◆ DATA SEGMENT:
-- BEGIN --

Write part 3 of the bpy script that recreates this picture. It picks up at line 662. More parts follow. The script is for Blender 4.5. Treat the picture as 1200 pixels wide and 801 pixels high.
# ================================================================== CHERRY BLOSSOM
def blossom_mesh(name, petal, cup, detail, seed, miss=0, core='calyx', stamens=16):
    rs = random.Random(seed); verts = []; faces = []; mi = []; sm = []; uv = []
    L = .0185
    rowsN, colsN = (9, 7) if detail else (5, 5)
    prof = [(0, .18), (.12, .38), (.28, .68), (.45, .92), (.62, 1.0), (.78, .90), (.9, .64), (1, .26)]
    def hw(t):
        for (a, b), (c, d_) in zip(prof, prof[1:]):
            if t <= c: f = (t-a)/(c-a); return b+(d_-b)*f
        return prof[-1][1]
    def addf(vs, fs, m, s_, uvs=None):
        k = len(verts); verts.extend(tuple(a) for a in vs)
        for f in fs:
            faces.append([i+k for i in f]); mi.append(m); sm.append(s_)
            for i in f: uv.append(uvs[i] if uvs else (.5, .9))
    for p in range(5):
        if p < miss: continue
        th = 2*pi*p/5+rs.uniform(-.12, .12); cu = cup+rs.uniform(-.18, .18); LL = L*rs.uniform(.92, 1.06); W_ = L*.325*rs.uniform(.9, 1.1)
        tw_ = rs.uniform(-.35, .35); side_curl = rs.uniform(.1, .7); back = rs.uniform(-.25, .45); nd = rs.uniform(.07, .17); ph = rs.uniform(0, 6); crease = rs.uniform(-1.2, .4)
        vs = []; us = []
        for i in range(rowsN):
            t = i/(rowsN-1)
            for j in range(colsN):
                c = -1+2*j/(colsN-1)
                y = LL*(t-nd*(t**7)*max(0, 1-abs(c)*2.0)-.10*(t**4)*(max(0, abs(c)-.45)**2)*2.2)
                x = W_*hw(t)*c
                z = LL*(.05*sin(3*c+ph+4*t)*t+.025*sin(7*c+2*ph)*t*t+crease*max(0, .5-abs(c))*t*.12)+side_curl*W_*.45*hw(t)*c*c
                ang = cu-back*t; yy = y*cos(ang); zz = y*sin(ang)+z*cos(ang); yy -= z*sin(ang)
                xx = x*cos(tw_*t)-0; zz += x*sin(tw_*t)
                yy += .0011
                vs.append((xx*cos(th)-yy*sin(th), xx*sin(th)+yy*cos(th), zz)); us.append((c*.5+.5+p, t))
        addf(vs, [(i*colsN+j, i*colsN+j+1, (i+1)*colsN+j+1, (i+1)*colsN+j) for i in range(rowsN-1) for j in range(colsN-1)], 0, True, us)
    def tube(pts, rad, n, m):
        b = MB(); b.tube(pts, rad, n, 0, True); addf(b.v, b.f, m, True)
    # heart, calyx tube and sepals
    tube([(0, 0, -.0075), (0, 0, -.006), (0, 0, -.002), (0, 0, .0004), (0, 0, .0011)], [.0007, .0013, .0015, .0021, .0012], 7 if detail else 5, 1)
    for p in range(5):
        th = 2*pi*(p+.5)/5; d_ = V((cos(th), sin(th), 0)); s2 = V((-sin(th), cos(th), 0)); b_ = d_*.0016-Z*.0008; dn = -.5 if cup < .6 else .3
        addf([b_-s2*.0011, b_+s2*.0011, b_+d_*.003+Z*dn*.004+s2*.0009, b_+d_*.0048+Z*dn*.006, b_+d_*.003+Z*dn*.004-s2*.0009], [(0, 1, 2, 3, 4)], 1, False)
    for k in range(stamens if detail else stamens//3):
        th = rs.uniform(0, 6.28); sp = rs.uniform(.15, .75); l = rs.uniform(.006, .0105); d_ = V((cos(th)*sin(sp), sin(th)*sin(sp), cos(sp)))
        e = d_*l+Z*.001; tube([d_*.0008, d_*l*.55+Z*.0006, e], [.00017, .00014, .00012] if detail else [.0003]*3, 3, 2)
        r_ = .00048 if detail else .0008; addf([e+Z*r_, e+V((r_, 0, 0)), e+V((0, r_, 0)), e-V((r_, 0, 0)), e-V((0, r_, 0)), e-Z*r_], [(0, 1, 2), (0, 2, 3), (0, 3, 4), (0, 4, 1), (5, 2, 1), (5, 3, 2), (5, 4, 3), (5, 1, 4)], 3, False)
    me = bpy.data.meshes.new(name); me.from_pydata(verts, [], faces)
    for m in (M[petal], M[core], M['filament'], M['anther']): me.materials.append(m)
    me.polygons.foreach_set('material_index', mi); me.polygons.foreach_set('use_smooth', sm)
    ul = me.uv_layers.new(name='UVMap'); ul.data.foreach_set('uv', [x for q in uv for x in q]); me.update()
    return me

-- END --

◆ WORK TO DO: Extract all the material, leaving every line as it is.

◆ THE RESULT:
Write part 3 of the bpy script that recreates this picture. It picks up at line 662. More parts follow. The script is for Blender 4.5. Treat the picture as 1200 pixels wide and 801 pixels high.
# ================================================================== CHERRY BLOSSOM
def blossom_mesh(name, petal, cup, detail, seed, miss=0, core='calyx', stamens=16):
    rs = random.Random(seed); verts = []; faces = []; mi = []; sm = []; uv = []
    L = .0185
    rowsN, colsN = (9, 7) if detail else (5, 5)
    prof = [(0, .18), (.12, .38), (.28, .68), (.45, .92), (.62, 1.0), (.78, .90), (.9, .64), (1, .26)]
    def hw(t):
        for (a, b), (c, d_) in zip(prof, prof[1:]):
            if t <= c: f = (t-a)/(c-a); return b+(d_-b)*f
        return prof[-1][1]
    def addf(vs, fs, m, s_, uvs=None):
        k = len(verts); verts.extend(tuple(a) for a in vs)
        for f in fs:
            faces.append([i+k for i in f]); mi.append(m); sm.append(s_)
            for i in f: uv.append(uvs[i] if uvs else (.5, .9))
    for p in range(5):
        if p < miss: continue
        th = 2*pi*p/5+rs.uniform(-.12, .12); cu = cup+rs.uniform(-.18, .18); LL = L*rs.uniform(.92, 1.06); W_ = L*.325*rs.uniform(.9, 1.1)
        tw_ = rs.uniform(-.35, .35); side_curl = rs.uniform(.1, .7); back = rs.uniform(-.25, .45); nd = rs.uniform(.07, .17); ph = rs.uniform(0, 6); crease = rs.uniform(-1.2, .4)
        vs = []; us = []
        for i in range(rowsN):
            t = i/(rowsN-1)
            for j in range(colsN):
                c = -1+2*j/(colsN-1)
                y = LL*(t-nd*(t**7)*max(0, 1-abs(c)*2.0)-.10*(t**4)*(max(0, abs(c)-.45)**2)*2.2)
                x = W_*hw(t)*c
                z = LL*(.05*sin(3*c+ph+4*t)*t+.025*sin(7*c+2*ph)*t*t+crease*max(0, .5-abs(c))*t*.12)+side_curl*W_*.45*hw(t)*c*c
                ang = cu-back*t; yy = y*cos(ang); zz = y*sin(ang)+z*cos(ang); yy -= z*sin(ang)
                xx = x*cos(tw_*t)-0; zz += x*sin(tw_*t)
                yy += .0011
                vs.append((xx*cos(th)-yy*sin(th), xx*sin(th)+yy*cos(th), zz)); us.append((c*.5+.5+p, t))
        addf(vs, [(i*colsN+j, i*colsN+j+1, (i+1)*colsN+j+1, (i+1)*colsN+j) for i in range(rowsN-1) for j in range(colsN-1)], 0, True, us)
    def tube(pts, rad, n, m):
        b = MB(); b.tube(pts, rad, n, 0, True); addf(b.v, b.f, m, True)
    # heart, calyx tube and sepals
    tube([(0, 0, -.0075), (0, 0, -.006), (0, 0, -.002), (0, 0, .0004), (0, 0, .0011)], [.0007, .0013, .0015, .0021, .0012], 7 if detail else 5, 1)
    for p in range(5):
        th = 2*pi*(p+.5)/5; d_ = V((cos(th), sin(th), 0)); s2 = V((-sin(th), cos(th), 0)); b_ = d_*.0016-Z*.0008; dn = -.5 if cup < .6 else .3
        addf([b_-s2*.0011, b_+s2*.0011, b_+d_*.003+Z*dn*.004+s2*.0009, b_+d_*.0048+Z*dn*.006, b_+d_*.003+Z*dn*.004-s2*.0009], [(0, 1, 2, 3, 4)], 1, False)
    for k in range(stamens if detail else stamens//3):
        th = rs.uniform(0, 6.28); sp = rs.uniform(.15, .75); l = rs.uniform(.006, .0105); d_ = V((cos(th)*sin(sp), sin(th)*sin(sp), cos(sp)))
        e = d_*l+Z*.001; tube([d_*.0008, d_*l*.55+Z*.0006, e], [.00017, .00014, .00012] if detail else [.0003]*3, 3, 2)
        r_ = .00048 if detail else .0008; addf([e+Z*r_, e+V((r_, 0, 0)), e+V((0, r_, 0)), e-V((r_, 0, 0)), e-V((0, r_, 0)), e-Z*r_], [(0, 1, 2), (0, 2, 3), (0, 3, 4), (0, 4, 1), (5, 2, 1), (5, 3, 2), (5, 4, 3), (5, 1, 4)], 3, False)
    me = bpy.data.meshes.new(name); me.from_pydata(verts, [], faces)
    for m in (M[petal], M[core], M['filament'], M['anther']): me.materials.append(m)
    me.polygons.foreach_set('material_index', mi); me.polygons.foreach_set('use_smooth', sm)
    ul = me.uv_layers.new(name='UVMap'); ul.data.foreach_set('uv', [x for q in uv for x in q]); me.update()
    return me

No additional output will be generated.